Your instructions
Retype the opening lines of the data exactly, stopping after the line that contains "from mathutils import Vector, Matrix". Skip every picture.

* * *

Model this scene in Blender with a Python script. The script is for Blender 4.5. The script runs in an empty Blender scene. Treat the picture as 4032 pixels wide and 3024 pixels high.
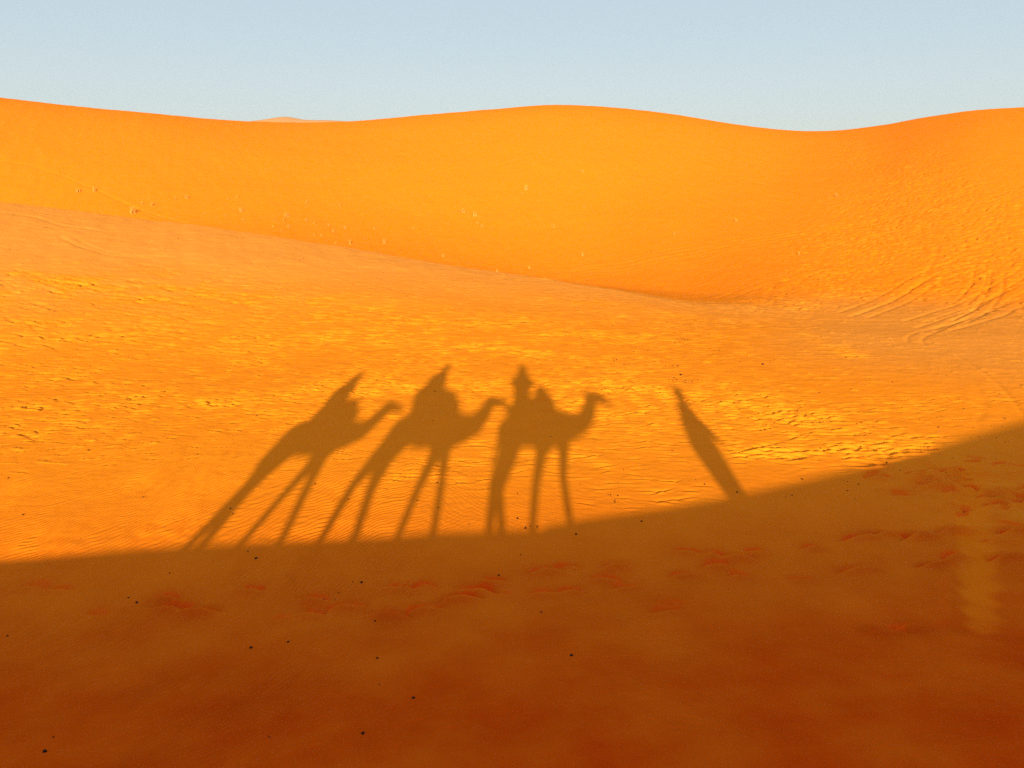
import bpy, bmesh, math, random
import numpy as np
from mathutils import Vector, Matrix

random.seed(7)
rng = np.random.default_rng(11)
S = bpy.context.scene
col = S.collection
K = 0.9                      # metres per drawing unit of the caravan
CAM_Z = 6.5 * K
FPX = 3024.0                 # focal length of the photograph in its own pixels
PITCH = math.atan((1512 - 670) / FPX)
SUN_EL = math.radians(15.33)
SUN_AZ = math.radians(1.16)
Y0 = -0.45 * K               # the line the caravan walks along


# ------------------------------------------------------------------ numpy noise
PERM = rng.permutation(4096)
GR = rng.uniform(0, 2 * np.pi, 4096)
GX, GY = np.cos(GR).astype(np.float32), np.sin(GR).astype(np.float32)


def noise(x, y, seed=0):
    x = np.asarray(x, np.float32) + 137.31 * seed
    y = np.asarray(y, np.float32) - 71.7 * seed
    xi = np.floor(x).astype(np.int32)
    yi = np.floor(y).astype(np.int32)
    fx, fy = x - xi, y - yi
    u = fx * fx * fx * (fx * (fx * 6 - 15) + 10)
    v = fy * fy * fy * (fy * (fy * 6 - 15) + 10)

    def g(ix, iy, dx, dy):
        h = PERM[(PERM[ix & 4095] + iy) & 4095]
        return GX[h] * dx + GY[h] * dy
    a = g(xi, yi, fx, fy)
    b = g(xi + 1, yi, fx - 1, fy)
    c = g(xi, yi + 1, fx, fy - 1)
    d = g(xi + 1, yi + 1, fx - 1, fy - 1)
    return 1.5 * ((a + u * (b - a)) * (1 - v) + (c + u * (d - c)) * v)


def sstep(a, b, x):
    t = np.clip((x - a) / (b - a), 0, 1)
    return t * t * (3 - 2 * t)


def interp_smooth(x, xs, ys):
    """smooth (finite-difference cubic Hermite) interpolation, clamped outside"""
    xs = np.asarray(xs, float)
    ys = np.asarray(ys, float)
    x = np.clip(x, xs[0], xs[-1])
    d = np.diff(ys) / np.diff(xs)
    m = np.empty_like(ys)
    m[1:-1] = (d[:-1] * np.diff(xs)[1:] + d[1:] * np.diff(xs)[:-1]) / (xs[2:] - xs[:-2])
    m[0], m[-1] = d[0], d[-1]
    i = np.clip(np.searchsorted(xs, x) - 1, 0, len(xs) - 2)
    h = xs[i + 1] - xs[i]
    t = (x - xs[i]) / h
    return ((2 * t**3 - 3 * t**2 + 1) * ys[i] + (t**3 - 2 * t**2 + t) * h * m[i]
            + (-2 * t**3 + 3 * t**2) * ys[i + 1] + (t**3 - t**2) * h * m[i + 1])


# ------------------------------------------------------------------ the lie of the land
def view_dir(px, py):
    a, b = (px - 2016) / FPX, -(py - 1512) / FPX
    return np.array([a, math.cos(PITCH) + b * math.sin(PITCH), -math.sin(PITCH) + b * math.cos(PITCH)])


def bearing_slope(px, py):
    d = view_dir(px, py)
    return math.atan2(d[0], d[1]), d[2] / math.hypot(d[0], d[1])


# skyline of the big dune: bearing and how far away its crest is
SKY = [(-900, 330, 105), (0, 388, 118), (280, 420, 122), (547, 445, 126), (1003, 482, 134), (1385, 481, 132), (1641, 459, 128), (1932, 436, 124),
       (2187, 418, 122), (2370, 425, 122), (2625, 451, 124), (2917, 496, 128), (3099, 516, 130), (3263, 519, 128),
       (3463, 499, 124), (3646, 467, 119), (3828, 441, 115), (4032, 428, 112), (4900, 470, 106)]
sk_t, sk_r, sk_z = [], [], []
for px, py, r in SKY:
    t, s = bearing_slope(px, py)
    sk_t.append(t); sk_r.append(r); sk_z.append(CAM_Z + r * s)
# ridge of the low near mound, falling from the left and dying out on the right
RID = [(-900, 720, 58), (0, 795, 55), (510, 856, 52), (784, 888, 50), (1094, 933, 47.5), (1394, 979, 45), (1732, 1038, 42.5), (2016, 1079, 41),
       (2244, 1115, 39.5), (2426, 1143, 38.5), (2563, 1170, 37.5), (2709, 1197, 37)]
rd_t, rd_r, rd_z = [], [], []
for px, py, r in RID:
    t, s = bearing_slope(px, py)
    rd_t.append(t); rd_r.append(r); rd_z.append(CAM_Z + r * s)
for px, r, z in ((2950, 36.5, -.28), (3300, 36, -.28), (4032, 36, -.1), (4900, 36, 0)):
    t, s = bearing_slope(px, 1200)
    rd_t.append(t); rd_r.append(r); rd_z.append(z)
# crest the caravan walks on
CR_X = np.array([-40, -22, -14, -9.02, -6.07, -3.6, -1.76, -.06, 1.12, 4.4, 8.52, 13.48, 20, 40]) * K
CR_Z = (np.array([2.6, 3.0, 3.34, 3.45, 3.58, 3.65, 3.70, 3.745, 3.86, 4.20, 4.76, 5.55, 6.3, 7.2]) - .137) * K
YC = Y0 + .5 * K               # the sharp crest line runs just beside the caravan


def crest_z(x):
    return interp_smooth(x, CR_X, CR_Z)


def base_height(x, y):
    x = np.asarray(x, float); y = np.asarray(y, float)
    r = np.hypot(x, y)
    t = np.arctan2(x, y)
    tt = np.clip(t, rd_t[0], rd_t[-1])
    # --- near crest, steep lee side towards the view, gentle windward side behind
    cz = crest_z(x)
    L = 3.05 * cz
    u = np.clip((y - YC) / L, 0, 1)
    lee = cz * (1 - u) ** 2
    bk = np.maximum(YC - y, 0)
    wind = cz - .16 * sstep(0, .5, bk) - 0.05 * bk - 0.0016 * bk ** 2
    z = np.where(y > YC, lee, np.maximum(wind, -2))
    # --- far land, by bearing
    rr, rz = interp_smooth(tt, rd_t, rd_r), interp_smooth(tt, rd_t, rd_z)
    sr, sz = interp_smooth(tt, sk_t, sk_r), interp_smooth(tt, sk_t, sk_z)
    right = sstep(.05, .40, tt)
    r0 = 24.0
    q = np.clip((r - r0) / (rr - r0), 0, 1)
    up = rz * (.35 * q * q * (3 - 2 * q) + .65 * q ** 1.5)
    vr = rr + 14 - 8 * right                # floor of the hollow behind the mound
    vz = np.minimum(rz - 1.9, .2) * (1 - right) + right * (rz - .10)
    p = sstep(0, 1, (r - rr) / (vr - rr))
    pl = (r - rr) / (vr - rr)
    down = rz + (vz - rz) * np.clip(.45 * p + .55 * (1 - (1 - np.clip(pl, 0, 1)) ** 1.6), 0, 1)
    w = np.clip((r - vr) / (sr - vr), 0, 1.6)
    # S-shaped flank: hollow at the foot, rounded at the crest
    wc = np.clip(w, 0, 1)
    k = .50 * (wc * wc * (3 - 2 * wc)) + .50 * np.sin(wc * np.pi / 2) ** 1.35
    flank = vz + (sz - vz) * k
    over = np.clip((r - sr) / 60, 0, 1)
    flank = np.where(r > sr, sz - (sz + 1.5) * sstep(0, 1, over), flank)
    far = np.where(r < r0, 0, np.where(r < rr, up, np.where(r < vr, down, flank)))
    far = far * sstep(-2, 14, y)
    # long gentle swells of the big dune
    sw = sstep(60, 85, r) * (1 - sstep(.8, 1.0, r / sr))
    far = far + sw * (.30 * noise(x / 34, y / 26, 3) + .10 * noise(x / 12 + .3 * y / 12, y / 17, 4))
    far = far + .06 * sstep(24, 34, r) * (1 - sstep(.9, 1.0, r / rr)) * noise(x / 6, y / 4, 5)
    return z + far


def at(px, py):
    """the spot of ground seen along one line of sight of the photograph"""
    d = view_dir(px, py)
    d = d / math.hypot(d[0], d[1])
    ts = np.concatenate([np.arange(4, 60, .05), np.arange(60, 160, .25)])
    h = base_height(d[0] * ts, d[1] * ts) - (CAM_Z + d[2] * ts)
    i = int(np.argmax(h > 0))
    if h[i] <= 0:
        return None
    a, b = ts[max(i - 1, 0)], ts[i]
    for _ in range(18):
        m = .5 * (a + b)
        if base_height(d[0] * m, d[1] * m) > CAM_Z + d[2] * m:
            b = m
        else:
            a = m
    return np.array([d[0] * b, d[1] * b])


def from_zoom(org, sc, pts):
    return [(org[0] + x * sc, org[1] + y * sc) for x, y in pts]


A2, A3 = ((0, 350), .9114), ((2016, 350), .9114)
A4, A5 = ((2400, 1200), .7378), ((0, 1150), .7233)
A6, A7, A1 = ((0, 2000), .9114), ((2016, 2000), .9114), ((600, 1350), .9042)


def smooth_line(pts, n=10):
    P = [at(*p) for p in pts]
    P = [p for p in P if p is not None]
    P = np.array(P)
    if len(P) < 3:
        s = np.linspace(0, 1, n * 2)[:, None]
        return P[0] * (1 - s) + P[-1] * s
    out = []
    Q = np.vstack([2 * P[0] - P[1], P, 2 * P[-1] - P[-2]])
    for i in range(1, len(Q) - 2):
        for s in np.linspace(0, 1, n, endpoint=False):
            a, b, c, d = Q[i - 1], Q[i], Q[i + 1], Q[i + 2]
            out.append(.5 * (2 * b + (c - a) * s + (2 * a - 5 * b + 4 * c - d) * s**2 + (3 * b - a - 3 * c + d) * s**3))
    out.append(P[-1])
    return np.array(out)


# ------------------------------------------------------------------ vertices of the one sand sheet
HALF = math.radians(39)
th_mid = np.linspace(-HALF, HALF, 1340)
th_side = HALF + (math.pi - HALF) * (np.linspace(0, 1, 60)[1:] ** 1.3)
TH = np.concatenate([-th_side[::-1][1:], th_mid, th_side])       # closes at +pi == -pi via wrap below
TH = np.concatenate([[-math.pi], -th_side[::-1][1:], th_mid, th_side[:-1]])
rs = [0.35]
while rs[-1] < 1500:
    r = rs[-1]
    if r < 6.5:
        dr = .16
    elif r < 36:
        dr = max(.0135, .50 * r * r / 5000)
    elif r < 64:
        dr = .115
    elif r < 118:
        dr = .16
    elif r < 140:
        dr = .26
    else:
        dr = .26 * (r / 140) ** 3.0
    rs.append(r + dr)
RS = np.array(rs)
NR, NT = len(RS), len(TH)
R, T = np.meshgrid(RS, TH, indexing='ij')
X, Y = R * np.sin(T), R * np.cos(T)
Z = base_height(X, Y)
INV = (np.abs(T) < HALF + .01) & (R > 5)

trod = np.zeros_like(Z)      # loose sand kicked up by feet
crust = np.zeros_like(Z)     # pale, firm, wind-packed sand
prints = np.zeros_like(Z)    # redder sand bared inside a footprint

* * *

Full response
Model this scene in Blender with a Python script. The script is for Blender 4.5. The script runs in an empty Blender scene. Treat the picture as 4032 pixels wide and 3024 pixels high.
import bpy, bmesh, math, random
import numpy as np
from mathutils import Vector, Matrix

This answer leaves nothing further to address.